A doutrina, contudo, defende que não se deve interpretar o dispositivo de forma literal, uma vez que a substituição por ele apregoada somente ocorre nos julgamentos de mérito recursal, e ainda assim, a depender do resultado de tal julgamento, não ocorrendo a substituição em caso de não conhecimento do recurso.
No caso de recurso julgado em seu mérito, é preciso analisar o conteúdo da decisão para saber se há ou não o efeito substitutivo. Sendo a causa de pedir do recurso fundada em “error in iudicando” e o pedido de reforma da decisão, qualquer que seja a decisão de mérito do recurso haverá a substituição da decisão recorrida. Já nos casos de causa de pedir composta por “error in procedendo” e sendo o pedido de anulação da decisão, somente haverá efeito substitutivo no caso de “não provimento” do recurso, porque o provimento do recurso, ao anular a decisão impugnada, não a substitui, uma vez que uma nova decisão deverá ser proferida em seu lugar.
g) Efeito regressivo:
Cuida-se de efeito que autoriza o órgão a quo a rever a decisão recorrida, a se retratar da sua decisão.
Este efeito se aplica aos recursos de: apelação contra sentença que indefere a petição inicial (art. 331, caput), apelação contra a sentença de improcedência liminar do pedido (art. 332, § 3º), apelação contra sentença que extingue o processo sem resolução do mérito (art. 485, § 7º), agravo de instrumento (art. 1018, § 1º), agravo interno (art. 1021, § 2º), agravo em recurso especial ou extraordinário (art. 1042, § 1º) e recursos especial e extraordinário repetitivos (art. 1040, II).
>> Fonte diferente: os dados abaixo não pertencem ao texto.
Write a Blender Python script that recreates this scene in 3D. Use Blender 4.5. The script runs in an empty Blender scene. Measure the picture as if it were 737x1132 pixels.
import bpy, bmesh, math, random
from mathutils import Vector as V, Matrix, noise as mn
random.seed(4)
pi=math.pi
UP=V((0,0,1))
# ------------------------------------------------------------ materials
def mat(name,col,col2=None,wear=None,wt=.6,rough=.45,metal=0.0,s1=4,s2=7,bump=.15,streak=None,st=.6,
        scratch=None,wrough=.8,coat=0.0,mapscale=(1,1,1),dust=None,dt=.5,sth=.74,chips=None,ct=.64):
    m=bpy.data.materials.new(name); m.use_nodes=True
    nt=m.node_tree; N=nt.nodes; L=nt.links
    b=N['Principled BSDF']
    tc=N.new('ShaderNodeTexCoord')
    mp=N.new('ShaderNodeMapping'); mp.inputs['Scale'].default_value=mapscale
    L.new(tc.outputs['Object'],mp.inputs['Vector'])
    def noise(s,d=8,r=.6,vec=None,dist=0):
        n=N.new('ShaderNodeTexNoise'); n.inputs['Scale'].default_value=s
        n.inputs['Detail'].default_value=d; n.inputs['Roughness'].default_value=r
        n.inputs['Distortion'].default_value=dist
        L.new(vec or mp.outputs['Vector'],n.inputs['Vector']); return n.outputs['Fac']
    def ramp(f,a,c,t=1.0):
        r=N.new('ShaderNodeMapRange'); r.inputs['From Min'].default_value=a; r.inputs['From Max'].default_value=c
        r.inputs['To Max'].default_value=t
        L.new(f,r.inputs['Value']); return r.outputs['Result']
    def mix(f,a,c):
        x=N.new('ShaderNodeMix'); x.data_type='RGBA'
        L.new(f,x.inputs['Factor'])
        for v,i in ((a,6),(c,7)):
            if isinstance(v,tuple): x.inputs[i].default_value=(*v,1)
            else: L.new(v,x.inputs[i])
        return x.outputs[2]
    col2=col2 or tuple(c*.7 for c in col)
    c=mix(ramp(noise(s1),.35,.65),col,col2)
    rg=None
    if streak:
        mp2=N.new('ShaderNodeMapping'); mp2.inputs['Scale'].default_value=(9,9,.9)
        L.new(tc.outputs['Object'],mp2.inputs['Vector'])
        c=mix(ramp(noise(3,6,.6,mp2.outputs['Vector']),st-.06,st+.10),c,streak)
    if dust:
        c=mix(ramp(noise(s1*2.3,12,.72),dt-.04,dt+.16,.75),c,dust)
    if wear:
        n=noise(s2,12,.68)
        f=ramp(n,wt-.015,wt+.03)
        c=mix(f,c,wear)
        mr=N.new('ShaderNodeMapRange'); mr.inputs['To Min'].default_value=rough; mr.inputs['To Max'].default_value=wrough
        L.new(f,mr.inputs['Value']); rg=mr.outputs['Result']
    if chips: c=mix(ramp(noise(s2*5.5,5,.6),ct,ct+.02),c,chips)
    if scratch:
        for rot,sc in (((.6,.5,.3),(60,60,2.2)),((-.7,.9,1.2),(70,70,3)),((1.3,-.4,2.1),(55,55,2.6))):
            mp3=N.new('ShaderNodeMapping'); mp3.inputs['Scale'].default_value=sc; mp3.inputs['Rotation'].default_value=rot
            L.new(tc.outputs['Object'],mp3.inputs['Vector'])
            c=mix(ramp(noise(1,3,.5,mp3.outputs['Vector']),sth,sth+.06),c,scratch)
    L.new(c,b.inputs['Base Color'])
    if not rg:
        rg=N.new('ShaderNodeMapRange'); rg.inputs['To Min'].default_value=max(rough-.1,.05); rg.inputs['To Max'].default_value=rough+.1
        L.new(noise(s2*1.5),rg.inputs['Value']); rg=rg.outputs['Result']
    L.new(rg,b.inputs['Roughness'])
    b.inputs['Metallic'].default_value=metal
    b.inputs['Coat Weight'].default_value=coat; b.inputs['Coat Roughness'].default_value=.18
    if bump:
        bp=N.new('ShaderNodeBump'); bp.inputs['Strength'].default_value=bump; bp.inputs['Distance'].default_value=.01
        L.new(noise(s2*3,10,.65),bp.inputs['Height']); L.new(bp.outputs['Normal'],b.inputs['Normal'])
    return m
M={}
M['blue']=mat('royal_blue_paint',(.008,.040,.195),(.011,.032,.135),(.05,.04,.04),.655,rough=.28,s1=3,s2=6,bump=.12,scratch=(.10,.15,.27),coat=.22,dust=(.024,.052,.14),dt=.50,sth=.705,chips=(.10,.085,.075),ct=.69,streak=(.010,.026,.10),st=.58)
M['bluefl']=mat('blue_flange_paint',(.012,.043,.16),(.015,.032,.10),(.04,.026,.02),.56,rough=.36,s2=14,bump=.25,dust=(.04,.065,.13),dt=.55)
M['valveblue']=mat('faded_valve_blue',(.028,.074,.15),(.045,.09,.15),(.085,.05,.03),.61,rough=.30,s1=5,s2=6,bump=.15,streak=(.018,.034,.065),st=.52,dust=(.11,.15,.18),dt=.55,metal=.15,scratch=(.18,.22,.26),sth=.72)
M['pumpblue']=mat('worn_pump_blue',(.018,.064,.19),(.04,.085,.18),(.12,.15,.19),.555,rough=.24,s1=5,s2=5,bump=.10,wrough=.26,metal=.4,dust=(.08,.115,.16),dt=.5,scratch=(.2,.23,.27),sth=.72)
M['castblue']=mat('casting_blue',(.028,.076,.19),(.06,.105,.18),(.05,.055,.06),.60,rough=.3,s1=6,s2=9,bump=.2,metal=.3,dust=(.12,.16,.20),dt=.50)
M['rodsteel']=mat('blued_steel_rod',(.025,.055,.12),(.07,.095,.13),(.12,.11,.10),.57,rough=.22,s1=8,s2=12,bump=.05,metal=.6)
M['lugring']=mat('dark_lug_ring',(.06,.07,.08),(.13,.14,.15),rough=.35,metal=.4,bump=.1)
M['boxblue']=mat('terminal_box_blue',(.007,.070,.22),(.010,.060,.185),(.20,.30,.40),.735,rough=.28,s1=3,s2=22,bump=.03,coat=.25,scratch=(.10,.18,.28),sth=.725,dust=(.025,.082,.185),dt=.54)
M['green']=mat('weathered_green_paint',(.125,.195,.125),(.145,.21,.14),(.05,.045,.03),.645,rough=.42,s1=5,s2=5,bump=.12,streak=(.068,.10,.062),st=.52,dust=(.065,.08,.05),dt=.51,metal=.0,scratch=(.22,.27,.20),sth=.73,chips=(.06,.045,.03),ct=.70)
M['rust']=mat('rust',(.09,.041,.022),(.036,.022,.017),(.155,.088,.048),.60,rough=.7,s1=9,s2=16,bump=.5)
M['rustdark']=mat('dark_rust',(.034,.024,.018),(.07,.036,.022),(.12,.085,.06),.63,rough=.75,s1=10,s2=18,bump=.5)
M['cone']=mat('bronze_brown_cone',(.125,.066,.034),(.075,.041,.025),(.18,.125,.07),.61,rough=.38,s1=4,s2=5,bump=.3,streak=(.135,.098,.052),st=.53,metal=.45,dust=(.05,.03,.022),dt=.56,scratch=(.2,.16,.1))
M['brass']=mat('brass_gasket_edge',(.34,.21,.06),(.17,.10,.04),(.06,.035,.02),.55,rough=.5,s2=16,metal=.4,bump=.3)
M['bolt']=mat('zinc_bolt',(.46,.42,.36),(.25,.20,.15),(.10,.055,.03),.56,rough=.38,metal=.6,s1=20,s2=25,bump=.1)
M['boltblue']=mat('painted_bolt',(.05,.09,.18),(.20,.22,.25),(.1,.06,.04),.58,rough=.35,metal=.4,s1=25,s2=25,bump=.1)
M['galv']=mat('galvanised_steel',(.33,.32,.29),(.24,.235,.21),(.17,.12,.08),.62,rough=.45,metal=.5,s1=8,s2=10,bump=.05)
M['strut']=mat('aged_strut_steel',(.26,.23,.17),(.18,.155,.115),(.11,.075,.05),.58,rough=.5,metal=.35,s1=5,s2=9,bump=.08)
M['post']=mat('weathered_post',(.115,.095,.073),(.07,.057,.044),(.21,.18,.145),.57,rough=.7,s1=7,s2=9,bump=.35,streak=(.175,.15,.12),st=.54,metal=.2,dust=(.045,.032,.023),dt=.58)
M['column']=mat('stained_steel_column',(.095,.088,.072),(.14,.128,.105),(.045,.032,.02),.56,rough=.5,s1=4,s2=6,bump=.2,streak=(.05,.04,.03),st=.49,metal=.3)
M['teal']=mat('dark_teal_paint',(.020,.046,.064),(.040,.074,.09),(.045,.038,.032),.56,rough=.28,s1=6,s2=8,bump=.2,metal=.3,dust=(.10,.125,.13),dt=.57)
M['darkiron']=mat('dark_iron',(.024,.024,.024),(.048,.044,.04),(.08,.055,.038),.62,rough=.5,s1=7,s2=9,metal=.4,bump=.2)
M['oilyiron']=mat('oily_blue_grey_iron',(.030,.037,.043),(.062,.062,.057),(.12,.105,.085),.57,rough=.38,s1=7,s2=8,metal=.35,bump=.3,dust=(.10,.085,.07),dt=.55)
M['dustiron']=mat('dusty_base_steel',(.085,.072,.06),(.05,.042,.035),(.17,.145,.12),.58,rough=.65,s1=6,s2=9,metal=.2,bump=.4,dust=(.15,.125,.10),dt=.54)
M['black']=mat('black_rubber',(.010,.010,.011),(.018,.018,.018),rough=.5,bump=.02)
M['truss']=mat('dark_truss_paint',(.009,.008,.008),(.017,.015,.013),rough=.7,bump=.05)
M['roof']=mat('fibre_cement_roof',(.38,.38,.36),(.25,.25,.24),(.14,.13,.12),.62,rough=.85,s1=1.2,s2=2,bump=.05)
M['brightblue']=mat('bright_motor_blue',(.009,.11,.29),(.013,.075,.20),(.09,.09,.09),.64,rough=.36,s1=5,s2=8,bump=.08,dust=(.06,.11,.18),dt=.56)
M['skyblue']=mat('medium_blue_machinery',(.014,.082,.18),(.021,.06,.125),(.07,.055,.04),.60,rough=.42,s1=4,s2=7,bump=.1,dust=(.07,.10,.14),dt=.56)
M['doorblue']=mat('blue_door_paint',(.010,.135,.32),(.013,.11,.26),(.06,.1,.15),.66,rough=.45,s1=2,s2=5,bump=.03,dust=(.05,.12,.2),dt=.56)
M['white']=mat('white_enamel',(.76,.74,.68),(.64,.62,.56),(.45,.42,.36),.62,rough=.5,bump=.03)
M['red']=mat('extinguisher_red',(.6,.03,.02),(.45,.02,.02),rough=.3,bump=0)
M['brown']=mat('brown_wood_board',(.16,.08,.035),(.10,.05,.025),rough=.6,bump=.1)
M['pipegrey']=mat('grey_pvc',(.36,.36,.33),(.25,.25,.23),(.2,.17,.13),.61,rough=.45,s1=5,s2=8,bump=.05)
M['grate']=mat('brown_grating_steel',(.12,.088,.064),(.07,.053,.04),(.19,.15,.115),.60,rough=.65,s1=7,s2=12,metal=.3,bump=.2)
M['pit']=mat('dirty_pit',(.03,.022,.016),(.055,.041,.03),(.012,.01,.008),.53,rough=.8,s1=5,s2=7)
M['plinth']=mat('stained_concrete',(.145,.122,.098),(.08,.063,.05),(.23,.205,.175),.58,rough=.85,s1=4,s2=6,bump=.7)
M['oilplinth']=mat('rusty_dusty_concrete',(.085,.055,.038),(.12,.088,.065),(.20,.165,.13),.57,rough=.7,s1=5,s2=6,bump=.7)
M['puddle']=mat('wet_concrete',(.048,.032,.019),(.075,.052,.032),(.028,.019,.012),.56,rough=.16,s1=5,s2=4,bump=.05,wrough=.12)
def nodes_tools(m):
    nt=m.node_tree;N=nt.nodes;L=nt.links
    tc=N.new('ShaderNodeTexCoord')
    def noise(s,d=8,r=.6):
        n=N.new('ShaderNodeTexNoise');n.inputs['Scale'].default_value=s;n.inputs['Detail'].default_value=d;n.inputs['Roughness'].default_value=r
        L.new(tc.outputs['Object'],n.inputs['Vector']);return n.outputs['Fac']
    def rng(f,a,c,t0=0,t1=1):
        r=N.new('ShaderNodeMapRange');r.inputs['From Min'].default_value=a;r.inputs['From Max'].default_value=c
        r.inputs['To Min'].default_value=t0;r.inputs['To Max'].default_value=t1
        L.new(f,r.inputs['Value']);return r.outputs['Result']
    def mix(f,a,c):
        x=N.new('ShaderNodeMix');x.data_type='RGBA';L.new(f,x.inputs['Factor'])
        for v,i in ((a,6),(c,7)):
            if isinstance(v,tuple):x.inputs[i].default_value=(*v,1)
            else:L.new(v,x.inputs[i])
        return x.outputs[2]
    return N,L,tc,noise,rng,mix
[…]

Portanto, observa-se que todos os recursos de agravo possuem o efeito regressivo.
h) Efeito diferido:
Ocorre quando o conhecimento do recurso depende de recurso a ser interposto contra outra decisão ou a mesma decisão.
No primeiro caso, pode-se dar como exemplo a necessidade de a apelação ser conhecida para que a impugnação da decisão interlocutória não recorrível por agravo de instrumento seja julgada em seu mérito.
No segundo caso, ocorre, por exemplo, na hipótese do uso de recurso especial e do extraordinário contra o mesmo acórdão, sempre que a análise do segundo dependa do conhecimento e julgamento do primeiro. Também o recurso adesivo somente será julgado se o recurso principal for conhecido e julgado em seu mérito.
Então vimos aqui que os recursos são instrumentos fundamentais no direito processual civil, garantindo não apenas a revisão das decisões judiciais, mas também a aplicação efetiva de princípios como o duplo grau de jurisdição, a voluntariedade e a dialeticidade. Compreender suas classificações, efeitos e fundamentos é essencial para a correta aplicação prática e para o sucesso em concursos jurídicos. Dominar esse tema é estar preparado para enfrentar questões complexas com segurança e precisão.